Wesleyan College and China

Chartered in 1836 as a women’s college, Wesleyan College remains a single-sex liberal arts institution at the undergraduate level with a total of about 700 students, of whom about 15 percent are international. The college has longstanding ties to China. In 1904, Ai-ling Soong enrolled at Wesleyan, becoming the first Chinese woman to be educated in the United States, followed in 1908 by her sisters Ching-ling and May-ling. Ching-ling went on to marry Sun Yat-sen, founder of the Republic of China, while her sister May-ling married Chiang Kai-shek, who succeeded Sun as the leader of the Republic of China and continued to govern on Taiwan after the establishment of the People’s Republic of China on the mainland in 1949. Wesleyan’s current ties to China owe their existence to the education of the Soong sisters.

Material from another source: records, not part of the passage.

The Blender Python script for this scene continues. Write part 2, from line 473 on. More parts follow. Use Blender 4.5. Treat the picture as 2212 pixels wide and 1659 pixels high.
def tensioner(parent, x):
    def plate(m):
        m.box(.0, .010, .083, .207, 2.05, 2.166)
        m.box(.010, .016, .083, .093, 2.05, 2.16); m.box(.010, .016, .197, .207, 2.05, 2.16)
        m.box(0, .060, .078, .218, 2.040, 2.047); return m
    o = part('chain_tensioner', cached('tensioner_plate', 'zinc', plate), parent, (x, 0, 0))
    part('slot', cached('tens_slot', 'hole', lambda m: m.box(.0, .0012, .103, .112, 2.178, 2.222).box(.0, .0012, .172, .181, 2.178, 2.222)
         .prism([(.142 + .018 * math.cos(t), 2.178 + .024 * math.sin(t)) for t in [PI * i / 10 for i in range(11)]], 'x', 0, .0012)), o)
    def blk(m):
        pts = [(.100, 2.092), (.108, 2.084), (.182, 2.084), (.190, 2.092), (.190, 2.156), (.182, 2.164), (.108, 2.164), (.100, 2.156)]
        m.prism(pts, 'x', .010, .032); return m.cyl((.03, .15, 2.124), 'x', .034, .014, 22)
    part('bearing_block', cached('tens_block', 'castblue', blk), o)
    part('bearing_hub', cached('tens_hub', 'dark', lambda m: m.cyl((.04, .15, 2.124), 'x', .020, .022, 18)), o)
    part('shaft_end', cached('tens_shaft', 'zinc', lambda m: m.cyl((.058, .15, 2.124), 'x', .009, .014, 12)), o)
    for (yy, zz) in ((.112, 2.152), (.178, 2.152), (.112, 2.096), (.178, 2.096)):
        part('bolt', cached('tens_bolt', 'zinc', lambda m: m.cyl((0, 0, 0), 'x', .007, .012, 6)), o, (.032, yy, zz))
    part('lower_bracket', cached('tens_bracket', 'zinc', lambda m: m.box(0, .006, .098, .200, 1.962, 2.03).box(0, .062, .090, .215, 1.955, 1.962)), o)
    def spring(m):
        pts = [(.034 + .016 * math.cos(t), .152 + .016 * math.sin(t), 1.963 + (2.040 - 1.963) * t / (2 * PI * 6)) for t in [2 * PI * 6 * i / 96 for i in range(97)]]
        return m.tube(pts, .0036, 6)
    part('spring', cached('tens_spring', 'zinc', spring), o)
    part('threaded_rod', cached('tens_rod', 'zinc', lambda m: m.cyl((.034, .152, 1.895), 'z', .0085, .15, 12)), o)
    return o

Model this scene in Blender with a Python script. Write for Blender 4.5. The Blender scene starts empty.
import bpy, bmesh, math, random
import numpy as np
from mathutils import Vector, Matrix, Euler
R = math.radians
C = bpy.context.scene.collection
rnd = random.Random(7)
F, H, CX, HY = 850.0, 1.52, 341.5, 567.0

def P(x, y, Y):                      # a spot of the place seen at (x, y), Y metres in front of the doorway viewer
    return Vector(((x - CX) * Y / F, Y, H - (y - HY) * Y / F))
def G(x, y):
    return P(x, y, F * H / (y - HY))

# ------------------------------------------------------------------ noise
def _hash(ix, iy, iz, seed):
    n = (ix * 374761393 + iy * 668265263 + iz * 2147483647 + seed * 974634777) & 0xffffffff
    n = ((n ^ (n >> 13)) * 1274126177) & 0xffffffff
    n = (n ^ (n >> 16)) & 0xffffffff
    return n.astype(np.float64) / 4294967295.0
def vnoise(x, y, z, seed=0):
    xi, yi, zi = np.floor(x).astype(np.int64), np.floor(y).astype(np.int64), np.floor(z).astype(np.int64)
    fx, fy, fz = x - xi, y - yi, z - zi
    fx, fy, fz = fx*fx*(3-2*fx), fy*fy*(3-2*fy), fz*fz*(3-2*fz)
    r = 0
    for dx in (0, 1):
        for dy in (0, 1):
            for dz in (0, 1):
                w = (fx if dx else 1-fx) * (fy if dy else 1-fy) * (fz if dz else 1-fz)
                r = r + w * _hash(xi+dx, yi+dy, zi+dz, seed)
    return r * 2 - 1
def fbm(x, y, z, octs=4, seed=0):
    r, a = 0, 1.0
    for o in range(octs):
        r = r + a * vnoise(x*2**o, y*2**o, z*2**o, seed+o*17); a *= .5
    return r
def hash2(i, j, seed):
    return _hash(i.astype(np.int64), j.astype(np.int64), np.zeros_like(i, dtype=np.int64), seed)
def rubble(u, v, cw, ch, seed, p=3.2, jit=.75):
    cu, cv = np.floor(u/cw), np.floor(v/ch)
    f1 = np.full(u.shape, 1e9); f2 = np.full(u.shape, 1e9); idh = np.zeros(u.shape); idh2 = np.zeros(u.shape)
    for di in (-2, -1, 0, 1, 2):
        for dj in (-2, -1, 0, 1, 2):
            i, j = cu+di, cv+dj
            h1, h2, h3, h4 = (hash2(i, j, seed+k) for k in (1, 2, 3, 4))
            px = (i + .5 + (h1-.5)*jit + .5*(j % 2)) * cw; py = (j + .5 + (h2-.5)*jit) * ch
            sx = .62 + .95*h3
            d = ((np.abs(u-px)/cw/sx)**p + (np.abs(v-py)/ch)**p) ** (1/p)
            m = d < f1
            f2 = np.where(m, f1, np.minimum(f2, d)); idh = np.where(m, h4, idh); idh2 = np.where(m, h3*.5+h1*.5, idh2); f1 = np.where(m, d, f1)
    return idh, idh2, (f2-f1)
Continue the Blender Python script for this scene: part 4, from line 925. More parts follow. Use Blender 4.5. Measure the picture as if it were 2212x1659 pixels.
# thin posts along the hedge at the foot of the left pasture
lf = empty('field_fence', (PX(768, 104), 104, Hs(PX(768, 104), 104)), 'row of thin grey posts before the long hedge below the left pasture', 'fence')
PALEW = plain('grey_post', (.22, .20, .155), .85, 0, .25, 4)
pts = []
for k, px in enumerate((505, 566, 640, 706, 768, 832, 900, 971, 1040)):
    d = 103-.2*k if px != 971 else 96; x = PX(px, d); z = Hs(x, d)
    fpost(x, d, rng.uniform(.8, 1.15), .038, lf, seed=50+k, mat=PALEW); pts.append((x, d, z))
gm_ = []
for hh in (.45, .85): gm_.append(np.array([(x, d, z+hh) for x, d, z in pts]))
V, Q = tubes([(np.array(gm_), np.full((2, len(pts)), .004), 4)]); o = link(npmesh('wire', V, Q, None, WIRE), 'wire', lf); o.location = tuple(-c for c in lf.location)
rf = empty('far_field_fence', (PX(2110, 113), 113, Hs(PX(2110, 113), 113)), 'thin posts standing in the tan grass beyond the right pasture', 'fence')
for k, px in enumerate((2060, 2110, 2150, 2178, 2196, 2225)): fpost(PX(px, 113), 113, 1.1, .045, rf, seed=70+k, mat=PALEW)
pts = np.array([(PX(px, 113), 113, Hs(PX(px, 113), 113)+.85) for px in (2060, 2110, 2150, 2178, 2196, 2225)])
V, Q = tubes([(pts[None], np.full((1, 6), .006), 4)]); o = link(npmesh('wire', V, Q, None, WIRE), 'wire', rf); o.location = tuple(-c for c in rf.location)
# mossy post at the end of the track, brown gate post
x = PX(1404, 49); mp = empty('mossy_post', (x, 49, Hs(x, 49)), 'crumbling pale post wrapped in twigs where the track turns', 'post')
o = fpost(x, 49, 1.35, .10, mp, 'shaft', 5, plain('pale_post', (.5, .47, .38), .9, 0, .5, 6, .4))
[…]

In 2012 Wesleyan opened a Confucius Institute on campus. Subsequently, the college received a grant from the State Department to establish an American Cultural Center at Guangzhou University, and in fall 2014 the first cohort of students in a new dual-degree program with Guangzhou University started taking classes in Guangzhou. These are the three most important connections between Wesleyan and China.

Confucius Institutes

Since 2004, Confucius Institutes (CIs) have opened at universities around the world. China describes them as bringing Chinese language and culture to new audiences. Outside observers are less sanguine, criticizing them for restricting academic freedom. AAUP’s Committee A on Academic Freedom and Tenure has found CIs to be so problematic that American and Canadian universities should either cease hosting them or “renegotiate their practices to support greater transparency and academic freedom.” CIs have also been described as a means of “infiltrating” American classrooms. Observers agree that China does not fund these programs out of pure altruism but as a way of promoting its national interests. The question is how consistent these programs can be with the academic values held by host institutions. Several universities’ CIs have closed amid allegations of inappropriate interference by Hanban (the Office of Chinese Language Council International) and infringements on academic freedom. The most visible of these closures were institutes at the University of Chicago and McMaster University in Ontario, where there were claims of improper influence on the language curriculum and discriminatory hiring practices for language instructors. However, American academics at other Confucius Institutes report much more positive experiences, describing their Chinese partners as flexible and working within norms of academic freedom.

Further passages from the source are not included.